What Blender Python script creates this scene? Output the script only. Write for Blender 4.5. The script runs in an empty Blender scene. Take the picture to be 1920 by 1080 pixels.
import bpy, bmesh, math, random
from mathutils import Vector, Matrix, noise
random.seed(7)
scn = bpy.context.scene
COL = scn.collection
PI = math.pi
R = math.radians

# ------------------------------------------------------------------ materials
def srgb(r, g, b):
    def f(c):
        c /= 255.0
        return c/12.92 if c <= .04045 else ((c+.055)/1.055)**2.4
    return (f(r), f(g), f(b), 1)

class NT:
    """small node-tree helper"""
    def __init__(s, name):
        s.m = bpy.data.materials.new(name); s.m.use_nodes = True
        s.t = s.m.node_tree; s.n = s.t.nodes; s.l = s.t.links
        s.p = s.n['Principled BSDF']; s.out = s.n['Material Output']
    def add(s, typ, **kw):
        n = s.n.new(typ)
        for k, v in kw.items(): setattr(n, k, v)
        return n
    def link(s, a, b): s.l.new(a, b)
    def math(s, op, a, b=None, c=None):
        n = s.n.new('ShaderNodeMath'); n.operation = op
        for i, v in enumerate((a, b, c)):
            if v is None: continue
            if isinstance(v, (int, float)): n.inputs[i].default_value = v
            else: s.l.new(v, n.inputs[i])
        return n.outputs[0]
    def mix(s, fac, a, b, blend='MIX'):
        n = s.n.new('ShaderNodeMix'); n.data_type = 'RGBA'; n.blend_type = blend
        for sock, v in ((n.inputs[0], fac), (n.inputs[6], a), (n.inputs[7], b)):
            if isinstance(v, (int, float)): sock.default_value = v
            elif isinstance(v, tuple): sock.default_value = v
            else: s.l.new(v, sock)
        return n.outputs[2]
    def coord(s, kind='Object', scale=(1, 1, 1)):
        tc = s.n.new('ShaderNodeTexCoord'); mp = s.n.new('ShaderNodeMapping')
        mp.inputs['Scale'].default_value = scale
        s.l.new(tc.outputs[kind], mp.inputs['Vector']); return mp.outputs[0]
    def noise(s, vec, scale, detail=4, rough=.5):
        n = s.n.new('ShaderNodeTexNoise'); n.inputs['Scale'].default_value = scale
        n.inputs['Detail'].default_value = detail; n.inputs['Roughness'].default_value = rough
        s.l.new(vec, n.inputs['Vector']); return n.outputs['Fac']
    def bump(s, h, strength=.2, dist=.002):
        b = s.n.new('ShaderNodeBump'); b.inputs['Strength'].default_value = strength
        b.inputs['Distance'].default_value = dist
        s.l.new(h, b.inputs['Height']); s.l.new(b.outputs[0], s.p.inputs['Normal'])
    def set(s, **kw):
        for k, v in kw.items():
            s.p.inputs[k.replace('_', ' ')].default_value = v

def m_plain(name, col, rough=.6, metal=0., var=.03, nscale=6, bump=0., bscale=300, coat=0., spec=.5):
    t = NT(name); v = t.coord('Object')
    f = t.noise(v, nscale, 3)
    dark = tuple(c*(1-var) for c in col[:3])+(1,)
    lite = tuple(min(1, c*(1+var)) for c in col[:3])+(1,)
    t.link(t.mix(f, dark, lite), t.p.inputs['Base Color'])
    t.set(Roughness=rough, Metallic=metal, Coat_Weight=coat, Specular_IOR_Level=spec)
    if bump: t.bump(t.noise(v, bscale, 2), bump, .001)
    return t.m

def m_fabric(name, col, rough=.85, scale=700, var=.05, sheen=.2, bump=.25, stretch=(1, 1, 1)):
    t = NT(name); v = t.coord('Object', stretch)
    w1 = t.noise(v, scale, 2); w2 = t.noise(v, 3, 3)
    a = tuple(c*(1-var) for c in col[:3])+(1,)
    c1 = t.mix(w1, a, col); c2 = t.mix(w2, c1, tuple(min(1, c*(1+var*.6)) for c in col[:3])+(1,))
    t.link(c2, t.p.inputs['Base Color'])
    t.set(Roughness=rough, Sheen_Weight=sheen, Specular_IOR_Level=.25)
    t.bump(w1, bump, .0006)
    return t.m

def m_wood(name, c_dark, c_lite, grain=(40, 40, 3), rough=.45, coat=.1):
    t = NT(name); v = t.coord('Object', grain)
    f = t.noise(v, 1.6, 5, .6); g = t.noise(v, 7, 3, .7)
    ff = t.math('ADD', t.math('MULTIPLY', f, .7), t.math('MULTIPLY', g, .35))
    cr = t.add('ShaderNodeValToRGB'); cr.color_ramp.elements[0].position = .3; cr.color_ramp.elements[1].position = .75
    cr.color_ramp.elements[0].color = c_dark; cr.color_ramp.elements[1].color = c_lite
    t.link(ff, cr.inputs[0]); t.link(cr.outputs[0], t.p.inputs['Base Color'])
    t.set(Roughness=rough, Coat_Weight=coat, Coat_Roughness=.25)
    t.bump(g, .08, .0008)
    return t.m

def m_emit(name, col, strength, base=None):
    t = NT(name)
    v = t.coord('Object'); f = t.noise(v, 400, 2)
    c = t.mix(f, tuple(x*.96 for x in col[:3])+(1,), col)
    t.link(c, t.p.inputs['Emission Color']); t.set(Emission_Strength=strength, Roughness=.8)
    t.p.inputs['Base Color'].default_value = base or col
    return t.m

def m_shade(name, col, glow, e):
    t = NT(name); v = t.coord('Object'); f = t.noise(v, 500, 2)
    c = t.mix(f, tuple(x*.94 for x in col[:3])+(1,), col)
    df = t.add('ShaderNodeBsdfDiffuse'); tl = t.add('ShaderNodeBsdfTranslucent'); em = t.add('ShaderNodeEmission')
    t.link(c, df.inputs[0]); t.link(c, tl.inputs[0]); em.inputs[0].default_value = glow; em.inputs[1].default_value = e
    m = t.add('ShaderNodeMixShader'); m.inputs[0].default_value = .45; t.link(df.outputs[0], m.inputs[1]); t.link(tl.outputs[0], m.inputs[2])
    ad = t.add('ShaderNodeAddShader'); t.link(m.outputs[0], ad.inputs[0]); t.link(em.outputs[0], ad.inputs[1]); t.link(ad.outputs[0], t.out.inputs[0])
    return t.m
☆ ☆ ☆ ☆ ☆
REQUIRED WORK ▸
Collect from the data above every line that includes "scene".

SOLVED EXERCISE ▸
What Blender Python script creates this scene? Output the script only. Write for Blender 4.5. The script runs in an empty Blender scene. Take the picture to be 1920 by 1080 pixels.
scn = bpy.context.scene